KESTANE ÜRETİCİLERİNE MÜJDE

Gazetenin yazdığına göre, İzmir BB Başkanı Tunç Soyer, İzmir’in Beydağ ilçesine gitmiş. Oradaki kestane üreticilerine “Sizin ürettiğiniz kestaneyi, 5-6 misli fiyatla Bursa’nın tekrar size satıyor olması kabul edilemez. Bu makûs talihi yeneceğiz. Ne gerekiyorsa yapacağız. Fabrikaysa fabrika, pazarsa pazar kuracağız. Siz kestaneyle çırak çıkmayacaksınız” demiş.

Böylesi tuhaf bir  konuşmayı Başkan Soyer yapmış olamaz diyorum. Yani Beydağlı kestane üreticileri, kestanelerini Bursa’ya satıyor, sonra aynı kestaneleri 5-6 misli fiyatla geri alıyor. Sanki Türkiye’de Beydağ’dan başka yerde kestane yetişmiyor. Kebap olan yok, hepsi şekerleme oluyor. Beydağlılar da kestane şekeriyle besleniyor. Çiğ kestane ile kestane şekeri; toptan ile perakende fiyat aynı şey midir? Bursalılar bu kadar mı gaddar, Beydağlılar bu kadar mı saf?

Başkan Soyer’in muradı herhalde şudur: Bursalı kestane şekeri fabrikaları, mamullerini çiğ kestanenin 6 misli fiyatına sattıklarına göre Beydağlı kestane üreticileri de bir kestane şekeri fabrikası kursa, çok para kazanır. Ben de bunun için belediye bütçesinden para tahsis ederim.
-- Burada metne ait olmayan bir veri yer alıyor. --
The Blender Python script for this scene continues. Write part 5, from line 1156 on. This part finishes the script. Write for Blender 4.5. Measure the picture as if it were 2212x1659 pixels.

YERLİ VE MİLLİ TARIM POLİTİKASI

Gökmen Ulu’nun İzmir’den bildirdiğine göre, İzmir belediyeleri uzun yıllardan beri Türkiye’ye model olan tarım politikalarını zaten hayata geçirmiş. Anlaşılan İzmir’in belediye başkanlarına belediyeler dar geliyor. İzmir BBB’si Tunç Soyer’e göre bu, “tohumdan satışa kadar tüm süreçleri kapsayan bir modeldir. İzmir’den doğan yepyeni bir vizyondur. İzmir Belediyesi, üreticileriyle yan yana, yerli ve milli bir tarım politikası inşa etmektedir. Bu suretle çiftçi doğduğu yerde doyacak, kentli adil gıdaya ulaşacaktır.”

Başkan Soyer’inki kadar iddialı ve kapsamlı olmasa da CHP’li belediyeler galiba yeni bir “tarıma dayalı belediyeci iktisadi kalkınma modeli” kurmak istiyorlar. CHP’nin “çalmadan çalışan” belediye başkanlarını çok takdir ediyorum. Ama kurdukları modeli sakıncalı buluyorum. Nokta.
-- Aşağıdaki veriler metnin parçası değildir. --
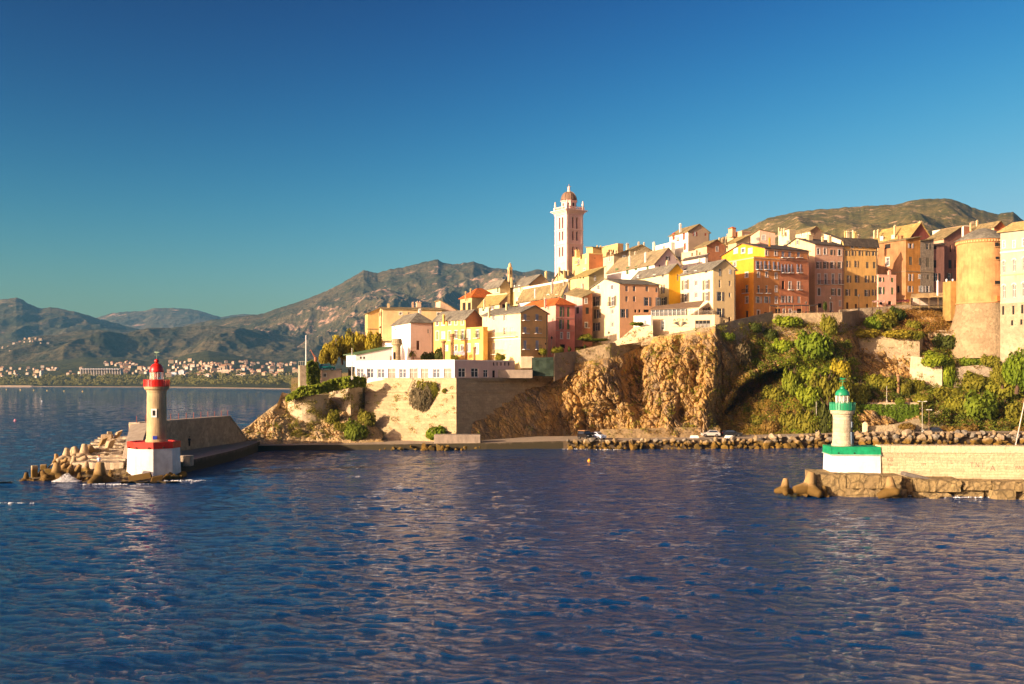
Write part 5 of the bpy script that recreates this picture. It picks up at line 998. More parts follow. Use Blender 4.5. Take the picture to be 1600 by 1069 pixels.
def rough_block(mb, u0, u1, v0, v1, z0, z1, seed, amp=.12, n=6):
    r = random.Random(seed)
    def gr(a, b, nu, nv): pass
    nu = max(2, int((u1-u0)/.5)); nz = max(2, int((z1-z0)/.4)); P_ = []
    for k in range(nz+1):
        row = []
        for i in range(nu+1):
            u, z_ = u0+(u1-u0)*i/nu, z0+(z1-z0)*k/nz; e = amp*(1.5 if k in (0, nz) or i in (0, nu) else 1); row.append(mp(u+r.uniform(-e, e)*.5, v0+r.uniform(0, e)+(.12 if k == nz else 0), z_+(r.uniform(-e, .3*e) if k == nz else 0)))
        P_.append(row)
    for k in range(nz):
        for i in range(nu): mb.face([P_[k][i], P_[k][i+1], P_[k+1][i+1], P_[k+1][i]])
    for i in range(nu): a, b = P_[nz][i], P_[nz][i+1]; mb.face([a, b, mp(u0+(u1-u0)*(i+1)/nu, v1, z1), mp(u0+(u1-u0)*i/nu, v1, z1)])
    for col_i, u in ((0, u0), (nu, u1)):
        for k in range(nz): mb.face([P_[k][col_i], P_[k+1][col_i], mp(u, v1, z0+(z1-z0)*(k+1)/nz), mp(u, v1, z0+(z1-z0)*k/nz)])
g = MB(o.location)
rough_block(g, -2.5, .9, -3.4, 4, -.8, 2.62, 1); rough_block(g, .95, 5.2, -3.3, 3, .9, 2.6, 2); rough_block(g, 5.25, 7.6, -3.35, 3, .95, 2.58, 5); rough_block(g, .9, 4.4, -3.9, 0, -.8, .95, 3, .16); rough_block(g, 4.4, 8.0, -4.1, 0, -.8, .9, 4, .16)
g.build('concrete_blocks', BRC, o)
o = empty('mole_ledge', mp(22, -1.6, 0), 'cracked low ledge of brown concrete slabs along the foot of the right mole wall', 'ledge'); g = MB(o.location)
for i, (u0, u1, v0, z0, z1) in enumerate([(9.3, 14.6, -3.5, .6, 2.15), (9.0, 13.3, -3.9, -.8, .55), (14.9, 18.2, -3.2, .8, 1.9), (18.3, 24.2, -3.3, .7, 1.85), (24.3, 30.5, -3.2, .8, 1.8), (30.6, 60, -3.3, -.8, 1.8), (14.2, 17.4, -2.6, -.8, .8), (20.6, 31, -2.9, -.8, .7), (7.7, 9.2, -2.2, -.8, 1.9), (17.5, 20.5, -2.2, -.8, .8)]): rough_block(g, u0, u1, v0, .3, z0, z1, 20+i, .16)
g.build('concrete_blocks', BRC, o)
def slab_thing(label, c, a, b, d, m, name='concrete_block', cat='block', group=None):
    o = empty(name, c, label, cat, group); g = MB(c); g.obox(c, a, b, d); ob = g.build('block', m, o); md = ob.modifiers.new('Bevel', 'BEVEL'); md.width = .08; md.segments = 2; return o
slab_thing('broken grey slab leaning against the mole wall above the cracked ledge', mp(10.3, -.9, 2.15), MD*1.9-Vector((0, 0, .45)), MN*.9, Vector((.1, 0, .22)), concrete((.16, .14, .12), .6))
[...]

Belediyeler ne tarımda, ne ticarette; ne ekmekte, ne de ette veya sütte “risk alan” girişimcinin rakibi olmamalıdır. Bu, haksız rekabettir. Üstelik bu modelin yaratacağı “besleme/asalak” projelerin “iktisadi katma değer” yaratması da mümkün değildir. Amaç sosyal transfer ise amacın dışına çıkılmamalıdır.

Son söz: Hiç risk alanla almayan bir olur mu?